> **Exercise prompt**
Using the listing below, set down each line from the line containing "Reconstruct this image" through the line containing "sc = bpy.context.scene", both ends included, exactly and with nothing added.

□ □ □ □ □

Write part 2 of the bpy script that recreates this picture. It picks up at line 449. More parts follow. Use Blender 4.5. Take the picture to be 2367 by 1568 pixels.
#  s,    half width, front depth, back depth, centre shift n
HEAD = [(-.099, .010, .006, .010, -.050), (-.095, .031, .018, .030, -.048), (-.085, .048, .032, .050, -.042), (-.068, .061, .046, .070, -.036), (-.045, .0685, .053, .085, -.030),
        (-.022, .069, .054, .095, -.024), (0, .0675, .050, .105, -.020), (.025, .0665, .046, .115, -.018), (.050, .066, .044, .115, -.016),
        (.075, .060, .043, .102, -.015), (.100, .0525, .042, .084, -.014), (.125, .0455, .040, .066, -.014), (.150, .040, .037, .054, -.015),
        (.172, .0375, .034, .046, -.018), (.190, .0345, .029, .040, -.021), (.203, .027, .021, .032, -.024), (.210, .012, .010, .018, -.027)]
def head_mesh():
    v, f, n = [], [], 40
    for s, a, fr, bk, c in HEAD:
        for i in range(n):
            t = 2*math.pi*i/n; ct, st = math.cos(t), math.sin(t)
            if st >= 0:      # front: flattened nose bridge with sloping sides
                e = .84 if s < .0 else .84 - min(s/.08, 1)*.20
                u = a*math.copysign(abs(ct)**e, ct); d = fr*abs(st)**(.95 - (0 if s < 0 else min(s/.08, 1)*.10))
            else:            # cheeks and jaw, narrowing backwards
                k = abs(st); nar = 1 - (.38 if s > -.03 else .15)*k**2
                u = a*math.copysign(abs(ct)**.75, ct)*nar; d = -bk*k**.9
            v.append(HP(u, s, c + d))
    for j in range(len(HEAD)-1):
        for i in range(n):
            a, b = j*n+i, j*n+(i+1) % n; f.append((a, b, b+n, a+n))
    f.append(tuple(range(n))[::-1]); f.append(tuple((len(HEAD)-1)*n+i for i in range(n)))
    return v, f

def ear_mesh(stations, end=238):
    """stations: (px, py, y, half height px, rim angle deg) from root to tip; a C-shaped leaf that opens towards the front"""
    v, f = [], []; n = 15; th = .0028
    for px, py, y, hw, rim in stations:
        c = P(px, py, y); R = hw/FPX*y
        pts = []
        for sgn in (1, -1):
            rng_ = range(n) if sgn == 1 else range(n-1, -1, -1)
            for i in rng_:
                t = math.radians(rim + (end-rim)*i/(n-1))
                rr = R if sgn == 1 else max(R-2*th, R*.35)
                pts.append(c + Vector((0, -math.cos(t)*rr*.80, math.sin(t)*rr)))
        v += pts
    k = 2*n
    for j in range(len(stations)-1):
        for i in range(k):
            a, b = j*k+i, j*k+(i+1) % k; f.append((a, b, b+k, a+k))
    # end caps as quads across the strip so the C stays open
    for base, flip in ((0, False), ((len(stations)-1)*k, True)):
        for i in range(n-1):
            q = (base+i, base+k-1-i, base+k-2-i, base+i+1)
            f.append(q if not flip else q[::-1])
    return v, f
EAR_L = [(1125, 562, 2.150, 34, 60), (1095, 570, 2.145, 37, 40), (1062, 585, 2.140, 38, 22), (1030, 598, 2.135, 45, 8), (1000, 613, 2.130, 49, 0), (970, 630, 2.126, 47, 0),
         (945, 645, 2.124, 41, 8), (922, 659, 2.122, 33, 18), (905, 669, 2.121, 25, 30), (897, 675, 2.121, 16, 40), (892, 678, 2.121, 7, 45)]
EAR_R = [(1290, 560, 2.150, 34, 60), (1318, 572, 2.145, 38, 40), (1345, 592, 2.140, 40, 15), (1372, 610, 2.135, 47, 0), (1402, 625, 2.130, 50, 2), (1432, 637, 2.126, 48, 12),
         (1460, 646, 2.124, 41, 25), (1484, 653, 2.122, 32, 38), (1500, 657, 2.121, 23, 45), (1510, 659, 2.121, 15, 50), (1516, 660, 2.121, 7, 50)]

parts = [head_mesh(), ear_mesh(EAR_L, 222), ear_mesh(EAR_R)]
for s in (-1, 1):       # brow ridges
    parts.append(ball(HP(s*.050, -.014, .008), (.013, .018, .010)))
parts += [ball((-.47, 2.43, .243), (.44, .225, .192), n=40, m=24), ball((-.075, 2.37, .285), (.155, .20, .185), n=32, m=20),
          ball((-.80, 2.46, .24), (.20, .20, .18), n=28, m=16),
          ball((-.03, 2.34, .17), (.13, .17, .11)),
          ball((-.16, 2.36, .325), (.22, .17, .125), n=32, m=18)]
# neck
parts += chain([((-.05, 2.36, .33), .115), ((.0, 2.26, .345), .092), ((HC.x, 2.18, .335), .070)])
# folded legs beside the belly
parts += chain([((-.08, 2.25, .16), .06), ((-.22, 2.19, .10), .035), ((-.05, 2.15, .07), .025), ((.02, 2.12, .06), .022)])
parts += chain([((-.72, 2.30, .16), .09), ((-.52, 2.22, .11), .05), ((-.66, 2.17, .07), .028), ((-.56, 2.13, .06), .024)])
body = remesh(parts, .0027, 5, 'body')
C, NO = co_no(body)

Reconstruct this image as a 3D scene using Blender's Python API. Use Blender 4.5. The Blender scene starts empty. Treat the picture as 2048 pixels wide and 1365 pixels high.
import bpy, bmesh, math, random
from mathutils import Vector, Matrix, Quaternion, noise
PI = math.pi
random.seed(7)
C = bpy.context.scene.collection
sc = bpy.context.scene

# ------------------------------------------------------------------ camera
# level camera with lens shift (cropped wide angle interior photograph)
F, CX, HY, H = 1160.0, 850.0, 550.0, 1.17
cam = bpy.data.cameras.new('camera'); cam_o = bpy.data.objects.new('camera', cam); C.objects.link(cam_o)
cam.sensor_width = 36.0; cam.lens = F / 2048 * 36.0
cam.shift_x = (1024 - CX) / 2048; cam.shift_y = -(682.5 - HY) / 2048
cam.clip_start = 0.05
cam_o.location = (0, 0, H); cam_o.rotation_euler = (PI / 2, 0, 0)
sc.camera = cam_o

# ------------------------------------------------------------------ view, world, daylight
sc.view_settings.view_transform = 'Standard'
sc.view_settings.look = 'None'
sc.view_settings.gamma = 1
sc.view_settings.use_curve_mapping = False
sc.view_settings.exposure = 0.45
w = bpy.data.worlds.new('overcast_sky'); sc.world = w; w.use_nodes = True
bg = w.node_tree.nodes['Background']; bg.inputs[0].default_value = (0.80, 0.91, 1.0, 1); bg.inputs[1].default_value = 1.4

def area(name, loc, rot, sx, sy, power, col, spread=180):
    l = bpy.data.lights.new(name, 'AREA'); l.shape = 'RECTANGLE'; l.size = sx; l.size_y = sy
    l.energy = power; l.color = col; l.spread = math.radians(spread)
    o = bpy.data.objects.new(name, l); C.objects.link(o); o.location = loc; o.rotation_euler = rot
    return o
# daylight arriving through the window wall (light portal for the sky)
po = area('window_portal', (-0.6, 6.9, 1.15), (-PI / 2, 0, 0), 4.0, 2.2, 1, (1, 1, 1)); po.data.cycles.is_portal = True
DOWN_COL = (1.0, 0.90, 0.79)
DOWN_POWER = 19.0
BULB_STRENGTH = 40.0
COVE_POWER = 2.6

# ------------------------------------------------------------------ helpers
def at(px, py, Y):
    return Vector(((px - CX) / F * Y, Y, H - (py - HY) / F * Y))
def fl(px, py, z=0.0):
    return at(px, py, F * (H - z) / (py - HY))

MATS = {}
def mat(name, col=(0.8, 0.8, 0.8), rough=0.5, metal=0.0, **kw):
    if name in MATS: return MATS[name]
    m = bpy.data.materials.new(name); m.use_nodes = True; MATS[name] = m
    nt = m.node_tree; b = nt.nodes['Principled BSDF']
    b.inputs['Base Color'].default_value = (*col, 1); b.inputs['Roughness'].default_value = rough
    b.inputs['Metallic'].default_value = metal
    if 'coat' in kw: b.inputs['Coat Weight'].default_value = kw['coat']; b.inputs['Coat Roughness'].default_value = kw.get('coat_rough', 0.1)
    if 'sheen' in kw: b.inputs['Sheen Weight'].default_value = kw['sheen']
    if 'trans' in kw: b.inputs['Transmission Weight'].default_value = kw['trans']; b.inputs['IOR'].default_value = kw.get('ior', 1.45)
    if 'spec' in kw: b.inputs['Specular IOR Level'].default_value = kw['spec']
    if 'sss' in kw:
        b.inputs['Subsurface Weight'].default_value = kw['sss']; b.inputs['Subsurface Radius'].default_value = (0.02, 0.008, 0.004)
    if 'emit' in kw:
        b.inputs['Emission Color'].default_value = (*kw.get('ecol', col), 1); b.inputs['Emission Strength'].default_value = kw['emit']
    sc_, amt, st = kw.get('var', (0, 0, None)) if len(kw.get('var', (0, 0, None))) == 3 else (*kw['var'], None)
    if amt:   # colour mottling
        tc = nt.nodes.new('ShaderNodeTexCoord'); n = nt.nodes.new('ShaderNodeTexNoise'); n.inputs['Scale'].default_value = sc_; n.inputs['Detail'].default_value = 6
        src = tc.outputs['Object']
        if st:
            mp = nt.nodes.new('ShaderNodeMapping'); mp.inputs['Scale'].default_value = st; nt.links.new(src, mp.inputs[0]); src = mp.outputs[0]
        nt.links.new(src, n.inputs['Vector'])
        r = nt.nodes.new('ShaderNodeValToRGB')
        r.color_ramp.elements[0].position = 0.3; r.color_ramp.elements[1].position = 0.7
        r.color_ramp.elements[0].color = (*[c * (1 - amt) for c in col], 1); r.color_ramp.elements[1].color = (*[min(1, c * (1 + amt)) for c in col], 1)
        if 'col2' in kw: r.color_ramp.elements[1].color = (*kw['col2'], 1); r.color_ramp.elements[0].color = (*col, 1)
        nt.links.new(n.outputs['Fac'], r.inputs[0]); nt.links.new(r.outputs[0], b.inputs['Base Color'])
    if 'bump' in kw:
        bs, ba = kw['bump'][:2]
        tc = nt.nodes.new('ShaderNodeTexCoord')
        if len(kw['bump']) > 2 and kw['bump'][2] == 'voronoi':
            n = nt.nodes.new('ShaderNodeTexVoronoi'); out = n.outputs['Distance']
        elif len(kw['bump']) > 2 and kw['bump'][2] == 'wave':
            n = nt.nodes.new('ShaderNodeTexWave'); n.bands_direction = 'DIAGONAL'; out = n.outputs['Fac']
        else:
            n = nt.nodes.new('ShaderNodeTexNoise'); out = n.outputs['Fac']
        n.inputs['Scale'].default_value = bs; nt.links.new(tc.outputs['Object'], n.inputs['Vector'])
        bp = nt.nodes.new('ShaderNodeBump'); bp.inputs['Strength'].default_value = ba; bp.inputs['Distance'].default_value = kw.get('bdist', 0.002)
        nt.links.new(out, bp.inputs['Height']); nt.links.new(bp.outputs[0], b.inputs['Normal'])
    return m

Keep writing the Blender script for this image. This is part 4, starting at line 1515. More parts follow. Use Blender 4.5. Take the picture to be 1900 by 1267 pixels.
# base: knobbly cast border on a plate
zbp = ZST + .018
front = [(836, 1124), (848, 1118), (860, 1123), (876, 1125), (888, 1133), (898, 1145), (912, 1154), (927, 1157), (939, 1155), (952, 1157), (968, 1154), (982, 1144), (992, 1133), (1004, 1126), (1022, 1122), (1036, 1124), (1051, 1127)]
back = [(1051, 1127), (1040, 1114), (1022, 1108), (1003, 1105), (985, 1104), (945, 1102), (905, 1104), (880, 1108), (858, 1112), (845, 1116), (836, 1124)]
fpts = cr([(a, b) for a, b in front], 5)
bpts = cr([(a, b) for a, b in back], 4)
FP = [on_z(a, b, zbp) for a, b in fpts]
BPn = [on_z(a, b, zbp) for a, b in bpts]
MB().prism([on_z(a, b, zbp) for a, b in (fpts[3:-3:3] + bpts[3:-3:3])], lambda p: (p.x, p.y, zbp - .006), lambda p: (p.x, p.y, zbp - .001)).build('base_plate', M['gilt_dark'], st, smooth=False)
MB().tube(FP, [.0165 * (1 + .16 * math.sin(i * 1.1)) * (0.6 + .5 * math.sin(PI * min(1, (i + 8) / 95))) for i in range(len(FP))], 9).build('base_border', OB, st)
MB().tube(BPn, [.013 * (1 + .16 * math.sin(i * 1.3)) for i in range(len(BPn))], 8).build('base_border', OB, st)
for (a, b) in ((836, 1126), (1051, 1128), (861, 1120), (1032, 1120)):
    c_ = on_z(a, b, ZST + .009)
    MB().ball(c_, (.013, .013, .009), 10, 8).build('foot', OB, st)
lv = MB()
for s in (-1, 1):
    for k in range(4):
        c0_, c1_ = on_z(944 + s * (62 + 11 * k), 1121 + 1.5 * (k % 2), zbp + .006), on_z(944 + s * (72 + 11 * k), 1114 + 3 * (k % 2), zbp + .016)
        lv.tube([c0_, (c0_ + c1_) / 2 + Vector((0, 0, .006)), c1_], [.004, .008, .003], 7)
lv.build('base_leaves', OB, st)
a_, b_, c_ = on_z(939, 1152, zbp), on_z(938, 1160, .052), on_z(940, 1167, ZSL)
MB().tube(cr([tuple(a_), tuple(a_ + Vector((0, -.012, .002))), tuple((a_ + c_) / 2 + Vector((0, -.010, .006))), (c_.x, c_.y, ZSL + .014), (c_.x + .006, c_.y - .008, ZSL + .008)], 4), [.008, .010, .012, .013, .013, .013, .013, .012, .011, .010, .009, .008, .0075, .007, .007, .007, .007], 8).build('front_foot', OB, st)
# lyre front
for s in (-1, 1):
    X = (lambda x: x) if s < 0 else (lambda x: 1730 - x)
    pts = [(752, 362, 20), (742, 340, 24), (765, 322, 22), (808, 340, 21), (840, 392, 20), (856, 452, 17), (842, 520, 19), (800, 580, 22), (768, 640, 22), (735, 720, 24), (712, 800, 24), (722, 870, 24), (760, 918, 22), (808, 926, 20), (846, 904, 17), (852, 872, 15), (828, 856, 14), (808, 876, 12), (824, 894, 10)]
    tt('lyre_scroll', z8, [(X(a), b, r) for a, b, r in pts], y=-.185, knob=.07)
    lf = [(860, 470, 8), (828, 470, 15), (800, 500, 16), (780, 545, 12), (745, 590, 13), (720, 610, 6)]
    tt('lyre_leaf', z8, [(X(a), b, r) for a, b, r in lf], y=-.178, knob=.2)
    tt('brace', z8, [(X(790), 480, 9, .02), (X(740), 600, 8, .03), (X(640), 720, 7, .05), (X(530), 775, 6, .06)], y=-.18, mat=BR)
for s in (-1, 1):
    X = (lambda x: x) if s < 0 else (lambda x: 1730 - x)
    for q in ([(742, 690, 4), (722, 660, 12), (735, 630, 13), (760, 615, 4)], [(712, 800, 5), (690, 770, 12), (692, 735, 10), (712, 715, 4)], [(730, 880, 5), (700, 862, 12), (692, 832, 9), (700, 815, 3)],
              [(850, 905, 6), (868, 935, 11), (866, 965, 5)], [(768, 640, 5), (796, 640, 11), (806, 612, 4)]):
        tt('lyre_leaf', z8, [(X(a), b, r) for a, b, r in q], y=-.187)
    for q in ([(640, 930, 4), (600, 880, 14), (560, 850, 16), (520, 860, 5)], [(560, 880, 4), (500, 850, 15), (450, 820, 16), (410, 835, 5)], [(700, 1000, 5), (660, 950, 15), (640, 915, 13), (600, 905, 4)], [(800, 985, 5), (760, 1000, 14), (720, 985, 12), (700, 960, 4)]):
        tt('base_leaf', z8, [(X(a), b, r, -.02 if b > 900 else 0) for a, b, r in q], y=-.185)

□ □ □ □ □

> **Response to the exercise**
Reconstruct this image as a 3D scene using Blender's Python API. Use Blender 4.5. The Blender scene starts empty. Treat the picture as 2048 pixels wide and 1365 pixels high.
import bpy, bmesh, math, random
from mathutils import Vector, Matrix, Quaternion, noise
PI = math.pi
random.seed(7)
C = bpy.context.scene.collection
sc = bpy.context.scene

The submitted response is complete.